Haraway outlines an “ironic political myth” of the cyborg that would address women’s’ places in the advanced technological world. Current tools for analysis—Marxism, feminism, etc.—are outdated or problematic. The cyborg is a good metaphor because it resists current humanist concepts of women. Its replication is “uncoupled from organic reproduction,” does not have an origin myth, and does not aspire to “organic wholeness through the final appropriation of all the powers of the parts into a higher unity.” What I’m mainly interested in is Haraway’s focus on the concept of the origin and reproduction as it relates to the cyborg. This would be relevant mostly to Ghost in the Shell and the “birth” scene at the beginning of the film in which the viewer sees a cyborg being created. I guess this would also be “piggybacking.”

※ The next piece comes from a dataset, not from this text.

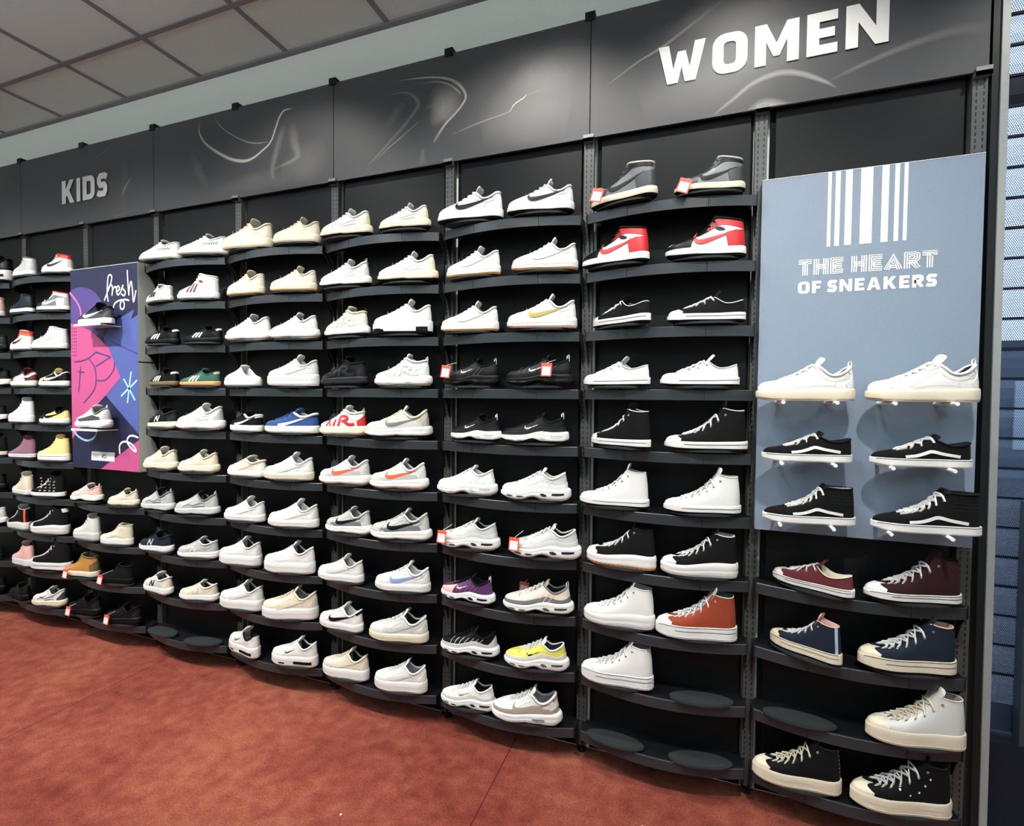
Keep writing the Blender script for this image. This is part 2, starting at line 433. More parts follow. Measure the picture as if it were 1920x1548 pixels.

Kakoudaki, Despina. Anatomy of a Robot: Literature, Cinema, and the Cultural Work of Artificial People. Rutgers University Press, 2014.

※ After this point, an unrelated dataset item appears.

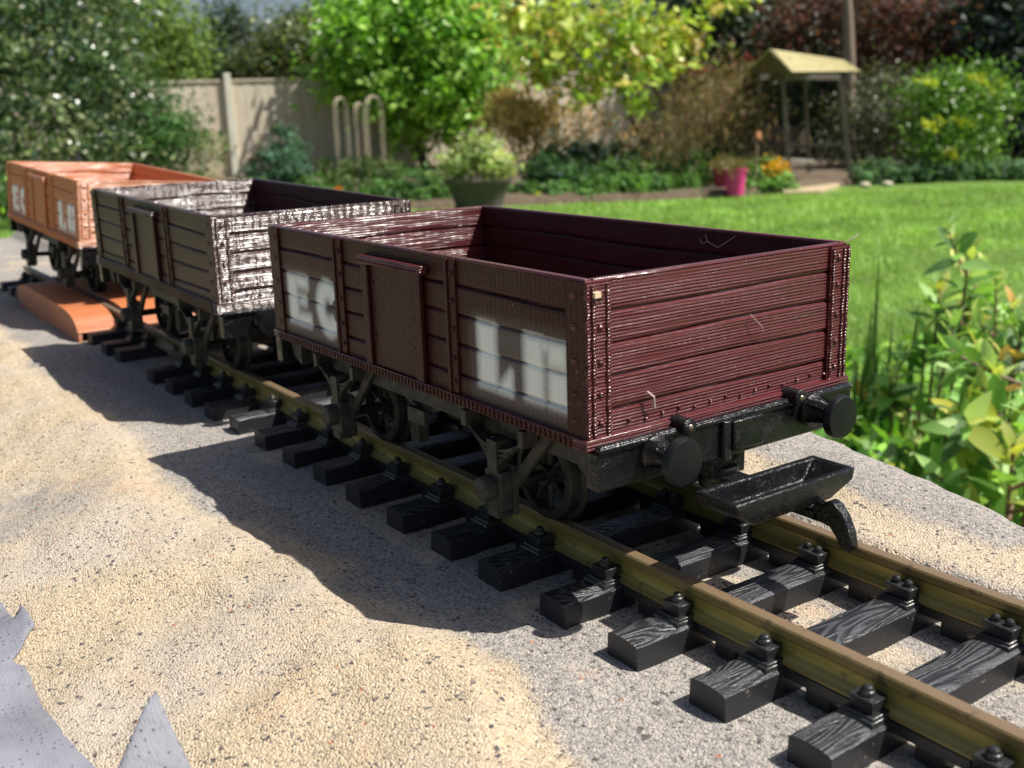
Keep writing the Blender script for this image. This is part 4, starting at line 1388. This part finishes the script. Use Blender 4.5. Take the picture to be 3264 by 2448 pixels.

This whole book looks promising, but so far I’ve only read the first chapter entitled “The Artificial Birth,” which I want to use for similar purposes as Haraway’s essay. Kakoudaki argues in this chapter that in order “to understand the origins of the discourse of the artificial person…we might focus on how they were born” (86). She posits that when we ask “where do artificial people come from?” we are really unconsciously asking “where do people come from?” Origin stories, then, can be our potential link between real and artificial people. I plan on using this essay as well as Haraway’s to consider the birth scene in Ghost in the Shell. Beyond this film, however, I think notions of origin stories and birth can be applied more generally to animation itself and to a consideration of the relationship between animator and animated characters. This would be considered “piggybacking.”
Ballroom Diagram:

At the center of my diagram is Motoko Kusanagi from Ghost in the Shell and Finn the Human from Adventure Time. Both of these characters are facing existential crises because their understandings of “human” and what that entails is being challenged. For Kusanagi, she is wondering whether or not she is even human and if her memories are really hers or they are false ones that were given to her. Finn, for the most part, is really happy and upbeat, but he does get really contemplative occasionally when he pauses to think about the fact that he is literally the last human being on earth. They are surrounded by a few people telling them not to worry because “human” is a flexible category anyway. For Baudrillard, reality does not even exist; for Derrida and Badmington, the line between human/Other is arbitrary and needs to be deconstructed; for Hayles, we are moving towards conceptualizing humans as information systems; and for Haraway, the cyborg (as opposed to human) is not bogged down by all that outdated human baggage. I do have a few people in my diagram who are outside of this circle of comforting and assuaging Finn and Kusanagi of their fears, but I don’t think I have any serious disagreement in my sources. I just have many different ideas about conceptualizing animation, language, and artificial life, and hope to unite them so that they can offer a new perspective on things in this age of virtual reality and rapid technological advancement. So my motivating moves would primarily be #2 and #5.